For my favorite wines of 2017 I chose two bottles that are of particularly fine flavor.  The first wine stood out during the Madeira at Liberty Hall tasting held by Mannie Berk on April 23, 2017.  It is the second time I have tasted an excellent Acciaioly Madeira.  The Acciaioly history is oft repeated being an old Florentine family having descended from the Dukes of Burgundy.  When they arrived at Madeira during the early 16th century they are said to have introduced the Malvasia vine to the island.  Accordingly to Mannie Berk, when the last Acciaioly passed away in 1979, his wines were divided into two lots.  The second lot went to his sons who consigned them to Christie’s in London.  Some 135 lots of Accaiaioly Madeira were auctioned off in 1989 including more than 14 dozen bottles of the 1839 Acciaioly, Special Reserve Verdelho one of which we tasted.  It was an exciting wine during the tasting and when I was able to enjoy a small glass from the leftovers I felt it was a wine I could have drunk all night long.

1839 Acciaioly, Special Reserve Verdelho
Shipped by Reid Wines.  Imported by Vieux Vins.  A proper nose that is pungent with herbs.
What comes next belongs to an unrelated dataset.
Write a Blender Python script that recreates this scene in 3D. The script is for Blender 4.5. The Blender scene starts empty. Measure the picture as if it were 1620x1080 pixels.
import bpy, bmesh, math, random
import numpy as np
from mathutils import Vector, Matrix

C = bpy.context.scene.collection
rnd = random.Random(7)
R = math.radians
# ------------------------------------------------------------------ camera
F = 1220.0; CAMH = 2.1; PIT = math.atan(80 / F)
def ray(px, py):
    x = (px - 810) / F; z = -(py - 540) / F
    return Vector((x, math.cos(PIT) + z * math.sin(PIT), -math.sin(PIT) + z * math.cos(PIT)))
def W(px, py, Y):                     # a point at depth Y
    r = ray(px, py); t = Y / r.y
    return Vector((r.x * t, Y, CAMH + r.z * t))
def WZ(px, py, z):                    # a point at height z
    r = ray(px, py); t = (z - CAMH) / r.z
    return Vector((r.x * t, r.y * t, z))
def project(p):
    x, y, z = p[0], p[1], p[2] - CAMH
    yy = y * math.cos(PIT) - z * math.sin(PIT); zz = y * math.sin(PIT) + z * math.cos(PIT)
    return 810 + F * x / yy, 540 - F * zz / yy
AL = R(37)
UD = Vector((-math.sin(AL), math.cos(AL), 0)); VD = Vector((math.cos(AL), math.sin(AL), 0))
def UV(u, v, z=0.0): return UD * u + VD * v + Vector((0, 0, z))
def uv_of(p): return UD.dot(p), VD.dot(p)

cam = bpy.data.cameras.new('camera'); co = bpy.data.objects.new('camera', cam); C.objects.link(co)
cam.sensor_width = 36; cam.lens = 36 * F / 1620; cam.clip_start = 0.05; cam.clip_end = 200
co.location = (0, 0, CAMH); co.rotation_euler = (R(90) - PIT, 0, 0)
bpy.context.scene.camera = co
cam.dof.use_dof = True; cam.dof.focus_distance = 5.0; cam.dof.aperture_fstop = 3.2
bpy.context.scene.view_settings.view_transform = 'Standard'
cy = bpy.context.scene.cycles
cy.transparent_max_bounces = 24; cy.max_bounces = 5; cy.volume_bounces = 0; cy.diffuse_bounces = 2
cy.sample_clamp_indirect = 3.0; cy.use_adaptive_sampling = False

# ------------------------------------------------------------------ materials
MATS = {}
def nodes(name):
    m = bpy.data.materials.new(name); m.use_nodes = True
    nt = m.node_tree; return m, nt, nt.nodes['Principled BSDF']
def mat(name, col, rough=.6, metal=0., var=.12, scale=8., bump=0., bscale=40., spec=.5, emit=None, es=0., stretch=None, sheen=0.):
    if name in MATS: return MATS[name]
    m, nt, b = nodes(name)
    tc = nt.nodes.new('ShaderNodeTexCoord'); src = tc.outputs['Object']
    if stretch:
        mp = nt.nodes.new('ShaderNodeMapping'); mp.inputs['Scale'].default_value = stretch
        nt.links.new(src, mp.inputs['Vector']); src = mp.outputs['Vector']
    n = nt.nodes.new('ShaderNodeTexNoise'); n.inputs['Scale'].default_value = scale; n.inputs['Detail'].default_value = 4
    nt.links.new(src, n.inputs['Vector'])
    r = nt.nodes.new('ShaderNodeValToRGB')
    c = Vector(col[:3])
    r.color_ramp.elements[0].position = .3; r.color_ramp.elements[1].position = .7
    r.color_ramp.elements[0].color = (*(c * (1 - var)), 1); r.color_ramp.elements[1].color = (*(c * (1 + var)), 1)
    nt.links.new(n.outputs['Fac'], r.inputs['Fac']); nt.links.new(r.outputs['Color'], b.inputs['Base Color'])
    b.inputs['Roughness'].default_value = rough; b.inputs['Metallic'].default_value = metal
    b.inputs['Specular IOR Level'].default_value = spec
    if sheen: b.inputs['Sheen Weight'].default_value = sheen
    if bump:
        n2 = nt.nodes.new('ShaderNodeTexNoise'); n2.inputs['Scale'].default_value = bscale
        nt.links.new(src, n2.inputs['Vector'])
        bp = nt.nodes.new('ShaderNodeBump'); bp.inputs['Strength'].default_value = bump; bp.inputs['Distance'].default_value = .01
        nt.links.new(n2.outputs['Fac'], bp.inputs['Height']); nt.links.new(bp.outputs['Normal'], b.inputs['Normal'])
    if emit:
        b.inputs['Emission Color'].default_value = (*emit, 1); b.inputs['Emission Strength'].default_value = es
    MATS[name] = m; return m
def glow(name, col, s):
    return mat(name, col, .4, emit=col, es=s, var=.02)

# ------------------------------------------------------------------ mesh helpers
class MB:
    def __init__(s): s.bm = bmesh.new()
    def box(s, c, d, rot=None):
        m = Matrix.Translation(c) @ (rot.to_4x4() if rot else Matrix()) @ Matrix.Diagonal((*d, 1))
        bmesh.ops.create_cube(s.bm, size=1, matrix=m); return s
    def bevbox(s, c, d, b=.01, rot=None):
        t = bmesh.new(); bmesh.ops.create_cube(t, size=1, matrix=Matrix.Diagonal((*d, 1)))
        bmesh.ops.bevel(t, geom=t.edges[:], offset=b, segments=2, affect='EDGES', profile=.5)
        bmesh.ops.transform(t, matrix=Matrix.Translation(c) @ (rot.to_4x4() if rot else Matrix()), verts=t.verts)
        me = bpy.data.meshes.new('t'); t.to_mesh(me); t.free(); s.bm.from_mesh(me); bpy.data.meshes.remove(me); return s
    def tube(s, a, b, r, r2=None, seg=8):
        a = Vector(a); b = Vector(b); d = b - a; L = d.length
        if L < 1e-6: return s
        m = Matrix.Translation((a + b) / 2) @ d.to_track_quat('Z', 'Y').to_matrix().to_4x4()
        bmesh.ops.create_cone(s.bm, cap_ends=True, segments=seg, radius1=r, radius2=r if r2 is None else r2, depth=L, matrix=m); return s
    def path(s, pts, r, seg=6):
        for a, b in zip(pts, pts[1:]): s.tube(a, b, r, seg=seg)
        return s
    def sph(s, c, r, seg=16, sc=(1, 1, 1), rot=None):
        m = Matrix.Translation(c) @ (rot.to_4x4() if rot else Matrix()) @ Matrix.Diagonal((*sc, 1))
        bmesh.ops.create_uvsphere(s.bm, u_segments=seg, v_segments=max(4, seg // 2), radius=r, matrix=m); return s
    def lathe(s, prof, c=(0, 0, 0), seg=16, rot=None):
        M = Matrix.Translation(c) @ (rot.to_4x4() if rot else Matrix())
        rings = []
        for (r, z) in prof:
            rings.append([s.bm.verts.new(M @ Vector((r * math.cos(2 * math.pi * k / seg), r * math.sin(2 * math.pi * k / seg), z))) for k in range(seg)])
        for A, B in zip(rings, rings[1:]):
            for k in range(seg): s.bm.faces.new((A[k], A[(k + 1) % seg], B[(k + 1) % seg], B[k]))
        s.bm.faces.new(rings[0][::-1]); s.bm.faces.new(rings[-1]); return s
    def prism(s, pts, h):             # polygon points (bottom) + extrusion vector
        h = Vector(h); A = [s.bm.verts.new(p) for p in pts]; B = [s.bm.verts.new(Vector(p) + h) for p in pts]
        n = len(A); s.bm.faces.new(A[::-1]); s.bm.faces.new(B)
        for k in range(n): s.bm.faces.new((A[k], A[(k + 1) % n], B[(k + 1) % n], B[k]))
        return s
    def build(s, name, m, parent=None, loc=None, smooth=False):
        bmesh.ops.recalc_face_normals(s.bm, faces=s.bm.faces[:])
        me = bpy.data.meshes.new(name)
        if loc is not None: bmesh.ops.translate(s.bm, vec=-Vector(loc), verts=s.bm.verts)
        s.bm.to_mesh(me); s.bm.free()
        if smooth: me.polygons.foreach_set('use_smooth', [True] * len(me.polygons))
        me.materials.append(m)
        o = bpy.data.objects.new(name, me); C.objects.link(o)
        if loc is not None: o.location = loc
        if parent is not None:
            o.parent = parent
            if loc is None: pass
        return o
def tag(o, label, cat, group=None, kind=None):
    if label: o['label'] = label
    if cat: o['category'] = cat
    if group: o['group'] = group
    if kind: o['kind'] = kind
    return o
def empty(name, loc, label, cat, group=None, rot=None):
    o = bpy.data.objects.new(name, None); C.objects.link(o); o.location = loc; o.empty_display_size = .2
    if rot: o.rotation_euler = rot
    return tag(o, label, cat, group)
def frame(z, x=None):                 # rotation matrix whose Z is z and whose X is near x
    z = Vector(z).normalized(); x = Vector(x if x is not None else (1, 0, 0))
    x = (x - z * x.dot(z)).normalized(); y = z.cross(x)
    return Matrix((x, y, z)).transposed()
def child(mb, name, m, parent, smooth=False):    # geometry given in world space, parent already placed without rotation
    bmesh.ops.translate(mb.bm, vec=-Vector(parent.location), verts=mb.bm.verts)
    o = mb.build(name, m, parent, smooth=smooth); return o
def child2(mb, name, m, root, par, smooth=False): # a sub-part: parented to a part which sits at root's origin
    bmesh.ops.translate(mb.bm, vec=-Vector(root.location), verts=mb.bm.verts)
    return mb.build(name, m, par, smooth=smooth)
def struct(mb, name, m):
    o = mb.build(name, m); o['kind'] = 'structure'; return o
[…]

In the mouth this is sweet with grip, lovely balance and presence. The wine builds in flavor through the middle as marmalade flavors come out which linger through the aftertaste leaving sweet notes in the mouth. The acidity weaves in and out. Top-notch. ****(*)

For my second bottle, I naturally include an old red wine, this time from Italy of which I have tried to drink from with more attention this year.  The vine in Piedmont dates back to the Roman times.  The great Alto-Piemonte producer Antonio Vallana pays tribute to this history with their Campi Raudii label.  It is in Northern Piedmont that the Romans suffered one of their greatest military losses in 105 BC to invading Germanic tribes.  Nearly 100,000 Roman troops perished.  Four years later, in 101 BC, Consul Caius Marius defeated these tribes at Campi Raudii.  This decisive battle ensured peace in the region and accordingl to legend, allowed the cultivation of vineyards.

The decades of the 1950s and 1960s are held to be the best for Vallana.  The Wasserman’s attribute some of this to the inclusion of Aglianico from Basilicata.  They also hold that the Campi Raudii and Traversagna are the best wines.  Mannie Berk shares this same view which is why we drank a bottle together at a small table in an Indian restaurant.  It was no less than the 1955 Antonio Vallana, Spanna Campi Raudii Catuli Ara Riserva Speciale which he had imported and laid down long ago based on the green strip label.  Double-decanted to separate off the sediment it was at its glorious, nearly perfect peak when we sat down.  The few old bottles of Vallana that I have tried bear remarkable body and a certain sweaty, sweet concentration.  All the elements came to bear in our bottle and no doubt inspired a blur of conversation.

1955 Antonio Vallana, Spanna Campi Raudii Catuli Ara Riserva Speciale
Imported by Vieux Vins.  Alcohol 13%.  A light to medium bricking garnet color.  The nose is deep with sweet fruits and damp soil.  The sweet, concentrated flavors are immediately complex.  Notes of old leather mix in the racy and flavorful wine that swirls through the mouth.  Animale like earthiness exists through the aftertaste where it picks up a touch of attractive pungency and sweatiness.  It wraps up with fresh acidity. ***** Now but will last.